Carnatic music may have become the vehicle for pyrotechnics as far as some virtuoso musicians are concerned, and it may be the stepping stone towards world fame for others who experiment with fusion. But for large numbers of people, it remains an expression of devotion. So it is with the many cultural organisations across the Capital run mostly by South Indians, who revel in both the melody and the mood of the thousands of traditional compositions bequeathed to posterity by the great vaggeyakaras or composers of Carnatic music.
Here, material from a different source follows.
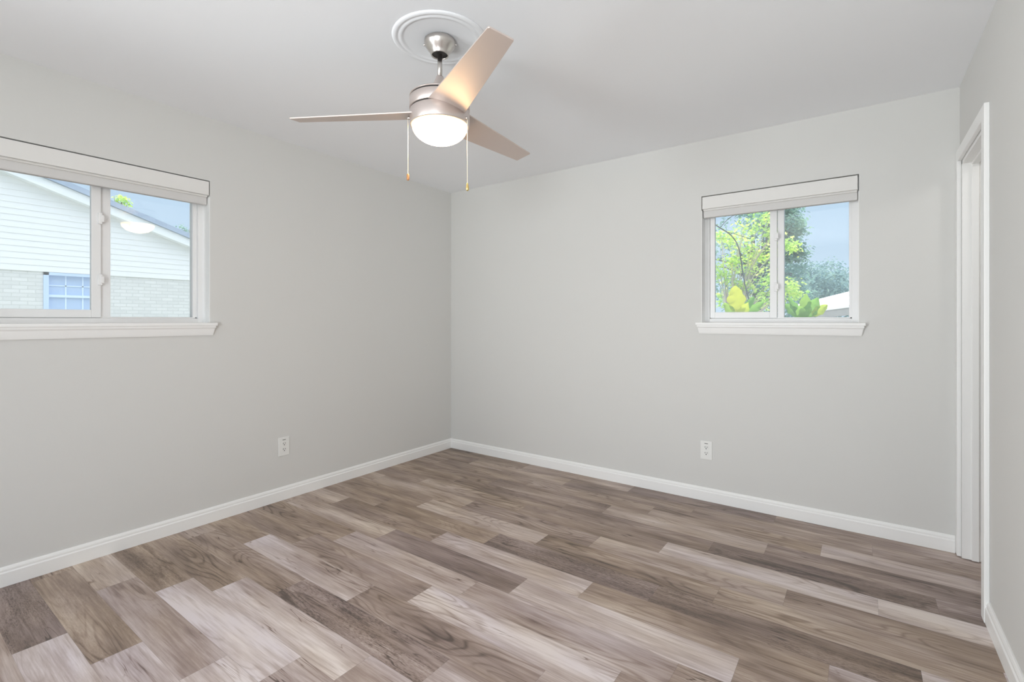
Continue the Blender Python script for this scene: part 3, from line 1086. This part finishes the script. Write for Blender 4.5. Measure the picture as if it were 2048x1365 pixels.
def tree(name, label, cat, base, blobs, per, size, lm, trunk_r, group=None, shape='oval', seed=1, branches=True, clump=None, bark='bark'):
    rnd = random.Random(seed)
    base = Vector(base)
    root = thing(name, label, cat, base, group)
    bm = bmesh.new()
    top = Vector(blobs[0][0])
    mid = base.lerp(top, 0.55) + Vector((rnd.uniform(-.1, .1), rnd.uniform(-.1, .1), 0)) * (top - base).length * 0.3
    add_tube(bm, smooth_path([base, mid, top], 5), [trunk_r * (1 - 0.07 * i) for i in range(11)], 8)
    tr = obj('trunk', bm, M[bark], root, smooth=True)
    if branches:
        bm = bmesh.new()
        for c, r in blobs:
            c = Vector(c)
            p0 = base.lerp(top, rnd.uniform(0.4, 0.75))
            for _ in range(3):
                tip = c + Vector((rnd.uniform(-.8, .8) * r[0], rnd.uniform(-.8, .8) * r[1], rnd.uniform(-.3, .8) * r[2]))
                m_ = p0.lerp(tip, 0.5) + Vector((0, 0, 0.12)) * (tip - p0).length
                pts = smooth_path([p0, m_, tip], 4)
                add_tube(bm, pts, [trunk_r * 0.4 * (1 - i / (len(pts) + 1)) for i in range(len(pts))], 6)
        obj('branches', bm, M[bark], root, smooth=True)
    obj('foliage', leaf_mesh('foliage', crown_spots(blobs, per, rnd, clump), size, rnd, shape), lm, root)
    return root


G0 = -0.35


def foot(p):
    return (p.x, p.y, G0)


# the big blue-green tree behind
Y = 17.0
B = []
for px, py, rx, rz in ((1505, 470, 0.75, 0.9), (1542, 455, 0.50, 0.6), (1572, 478, 0.20, 0.30), (1586, 452, 0.12, 0.12), (1440, 540, 0.8, 0.9), (1518, 560, 0.8, 0.9), (1572, 545, 0.36, 0.45), (1576, 600, 0.45, 0.45), (1470, 610, 0.9, 0.6), (1528, 412, 0.4, 0.4), (1590, 500, 0.12, 0.10), (1572, 418, 0.14, 0.05)):
    B.append((at_y(px, py, Y + random.uniform(-.6, .6)), (rx * 1.3, 1.0, rz * 1.3)))
tree('broad_tree', 'tall blue-green leafy tree behind the young tree, outside the small window', 'tree', foot(at_y(1530, 640, Y)), B, 900, 0.115, M['leaf_dark'], 0.16, seed=3, clump=0.15)

# twigs of that tree against the sky at the top of the window
# young tree with lobed yellow-green leaves, nearest the window
Y = 7.0
B = []
for px, py, r in ((1440, 545, .10), (1452, 482, .10), (1500, 448, .11), (1528, 432, .10), (1488, 482, .12), (1530, 505, .12), (1502, 530, .12), (1470, 558, .12), (1446, 598, .10), (1535, 552, .10), (1520, 605, .10),
                  (1578, 492, .06), (1576, 575, .10), (1584, 585, .06), (1545, 470, .08), (1512, 500, .12), (1460, 520, .10), (1494, 570, .10), (1440, 470, .06), (1540, 590, .10)):
    B.append((at_y(px, py, Y + random.uniform(-.25, .25)), (r, 0.14, r)))
tree('young_tree', 'young tree with bright yellow-green lobed leaves nearest the small window', 'tree', foot(at_y(1490, 640, Y)), B, 150, 0.058, M['leaf_young'], 0.022, seed=5, shape='lobed', clump=0.05, bark='pale_bark')

# dark bare vine arching in front
bm = bmesh.new()
Yv = 6.4
pts = smooth_path([at_y(1425, 446, Yv), at_y(1440, 456, Yv), at_y(1462, 471, Yv), at_y(1477, 495, Yv), at_y(1484, 535, Yv), at_y(1490, 570, Yv), at_y(1500, 610, Yv), at_y(1506, 660, Yv), Vector((at_y(1508, 660, Yv).x, Yv, G0))], 5)
add_tube(bm, pts, [0.0075] * len(pts), 7)
pts = smooth_path([at_y(1450, 463, Yv), at_y(1475, 470, Yv), at_y(1500, 478, Yv + 0.1)], 4)
add_tube(bm, pts, [0.004] * len(pts), 6)
pts = smooth_path([at_y(1440, 456, Yv), at_y(1465, 432, Yv), at_y(1500, 428, Yv + 0.1)], 4)
add_tube(bm, pts, [0.004] * len(pts), 6)
vine = obj('arching_stem', bm, M['vine'], origin=(at_y(1508, 660, Yv).x, Yv, G0))
tag(vine, 'thin dark bare stem arching across the left pane of the small window', 'stem')
rnd = random.Random(11)
spots = []
for px, py in ((1452, 440), (1470, 432), (1490, 428), (1446, 452), (1510, 430), (1530, 425), (1462, 425), (1480, 418)):
    c = at_y(px, py, Yv)
    for _ in range(14):
        spots.append((c.x + rnd.gauss(0, .035), c.y + rnd.gauss(0, .05), c.z + rnd.gauss(0, .025), rnd.uniform(0, .4)))
obj('leaves', leaf_mesh('leaves', spots, 0.05, rnd), M['leaf_dark'], vine)

# far tree line
for i, (px, py, w, h, lab) in enumerate(((1600, 560, 2.2, 1.2, 'leftmost tree of the far grey-green row, beside the big tree'), (1648, 558, 2.0, 1.5, 'tallest middle tree of the far grey-green row, above the white roof'), (1700, 575, 2.4, 1.3, 'rightmost and lowest tree of the far grey-green row, above the white roof'))):
    c = at_y(px, py, (36, 42, 30)[i])
    tree('far_tree', lab, 'tree', foot(c), [(c, (w * .7, 1.5, h * .8)), (c + Vector((-w * .45, 0, -h * .4)), (w * .6, 1.4, h * .8)), (c + Vector((w * .5, 0, -h * .4)), (w * .6, 1.4, h * .8)), (c + Vector((0, 0, -h * 1.1)), (w * .9, 1.4, h))] + ([(c + Vector((dx, dy, -h * 0.5)), (2.6, 1.5, h * 1.3)) for dx, dy in ((4.5, 1), (8.5, 2.5), (12.5, 4))] if i == 2 else []),
         1000, 0.22, M['leaf_far'], 0.18, group='far tree row', seed=20 + i, branches=False)

# shed with a white metal roof
Ys = 11.5
f0, f1 = at_y(1632, 619, Ys), at_y(1790, 598, Ys)
k0, k1 = at_y(1588, 611, Ys + 1.8), at_y(1790, 560, Ys + 1.8)
shed = thing('garden_shed', 'low shed with a white metal roof, low in the right pane of the small window', 'shed', ((f0.x + f1.x) / 2, Ys + 1, G0))
bm = bmesh.new()
add_prism(bm, [f0, f1, k1, k0], (0, 0, -0.05))
obj('roof', bm, M['metalroof'], shed)
bm = bmesh.new()
dn = Vector((0, 0, -1))
add_prism(bm, [f0 + Vector((0, 0.02, -0.05)), f1 + Vector((0, 0.02, -0.05)), f1 + Vector((0, 0.02, -0.20)), f0 + Vector((0, 0.02, -0.20))], (0, 0.04, 0))
obj('fascia', bm, M['greywood'], shed)
for q in (f0 + Vector((0.12, 0.1, 0)), f1 + Vector((-0.12, 0.1, 0)), k0 + Vector((0.1, -0.1, 0)), k1 + Vector((-0.1, -0.1, 0))):
    obj('post', box(q.x - 0.045, q.x + 0.045, q.y - 0.045, q.y + 0.045, G0, q.z - 0.05), M['greywood'], shed)
bm = bmesh.new()
add_box(bm, f0.x + 0.2, f1.x - 0.2, Ys + 1.2, Ys + 1.25, G0, 1.25)
obj('back_wall', bm, M['greywood'], shed)


# broad-leaved plants close to the wall
def broad_plant(label, base, leaves, seed):
    rnd = random.Random(seed)
    root = thing('broad_leaf_plant', label, 'plant', base, 'broad-leaved plants under the small window')
    b = Vector(base)
    for (tip, width, tint, lean) in leaves:
        tip = Vector(tip)
        ln = 0.26 if lean is None else lean
        axis = (tip - Vector((b.x, b.y, 1.20))).normalized()
        st = tip - axis * ln
        bm = bmesh.new()
        pts = smooth_path([b, b.lerp(st, 0.5) + Vector((rnd.uniform(-.02, .02), rnd.uniform(-.02, .02), 0.1)), st], 5)
        add_tube(bm, pts, [0.010 - 0.0005 * i for i in range(len(pts))], 7)
        stem = obj('stem', bm, M['pale_bark'], root)
        # blade: a folded, tapered leaf facing the window
        V, F = [], []
        side = axis.cross(Vector((0.25, -1, 0.2))).normalized()
        nrm = side.cross(axis)
        n = 9
        for i in range(n + 1):
            t = i / n
            wv = width * (math.sin(PI * min(1, t * 0.93 + 0.05)) ** 0.7) * (1 - 0.25 * t)
            c = st + axis * (ln * t) - nrm * (0.10 * ln * t * t)
            wig = 0.014 * math.sin(i * 2.3 + seed + width * 90)
            wv *= 1 + 0.12 * math.sin(i * 1.9 + width * 60)
            V += [c - side * wv * 0.5 + nrm * (0.03 + wig), c, c + side * wv * 0.5 + nrm * (0.03 - wig)]
        for i in range(n):
            a = i * 3
            F += [(a, a + 1, a + 4, a + 3), (a + 1, a + 2, a + 5, a + 4)]
        me = bpy.data.meshes.new('leaf')
        me.from_pydata([tuple(v) for v in V], [], F)
        at = me.attributes.new('tint', 'FLOAT', 'FACE')
        at.data.foreach_set('value', [tint] * len(F))
        obj('leaf', me, M['leaf_broad'], root, smooth=True)


Yb = 5.6
broad_plant('broad-leaved plant with one big yellow leaf, in the left pane of the small window', (at_y(1476, 650, Yb).x, Yb, G0),
            [(at_y(1470, 572, Yb), 0.20, 0.97, 0.28), (at_y(1448, 606, Yb - .05), 0.10, 0.5, 0.18), (at_y(1508, 594, Yb + .1), 0.09, 0.15, 0.22), (at_y(1496, 606, Yb - .1), 0.12, 0.85, 0.20), (at_y(1528, 604, Yb), 0.09, 0.3, 0.20)], 2)
broad_plant('broad-leaved plant with upright green leaves, in the right pane of the small window', (at_y(1606, 655, Yb).x, Yb, G0),
            [(at_y(1612, 588, Yb), 0.13, 0.45, 0.26), (at_y(1636, 596, Yb), 0.14, 0.32, 0.22), (at_y(1577, 596, Yb), 0.08, 0.2, 0.22), (at_y(1570, 608, Yb), 0.10, 0.25, 0.18), (at_y(1597, 612, Yb - .1), 0.12, 0.38, 0.18), (at_y(1655, 610, Yb), 0.10, 0.75, 0.16)], 4)

# trees beyond the neighbouring house
for i, (px, py, r, lab) in enumerate(((243, 405, 0.30, 'pale green treetop above the roof of the neighbouring house'), (372, 466, 0.34, 'sparse dark treetop at the low end of the neighbouring roof'))):
    c = at_x(px, py, -24.0)
    tree('tree_beyond_roof', lab, 'tree', foot(c), [(c, (r, r, r)), (c + Vector((0.05, 0.0, -0.9)), (.5, .5, .6)), (c + Vector((-.1, -0.1, -2.2)), (1.0, 1.0, .9))], 320 if i == 0 else 170, 0.12, M['leaf_young'] if i == 0 else M['leaf_dark'], 0.08, group='treetops beyond the roof', seed=40 + i)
And just as temples modelled on those of Tamil Nadu and Kerala come up in different parts of the city, cultural organisations too flourish, often attached to the temples or at least finding there a ready audience and a venue to host concerts.

Community participation

The recent Vasanta Navaratri festival that concluded on Ram Navami day was an occasion for many such Carnatic music enthusiasts to combine their musical tastes with devotion. The Vasundhara Enclave Sarveswara Samaj, not a very old organisation of the city, celebrated the occasion with a week of special pujas to the Goddess, followed by group recitation of the Lalita Sahasranamam (thousand names of the Divine Mother). This daily exercise attracted the participation of over 100 women of the neighbourhood.One of the highlights of the festival was a concert of devotional songs on Lord Ram by Vasantha Krishnan and Lalitha Anand. They were accompanied by Arvind Bharati, a child artiste, on the violin, and by K. Sreeram on the mridangam. The festival took place at Vasundhara Enclave's Sri Sankatahara Ganapathy Temple that was consecrated in April 2005.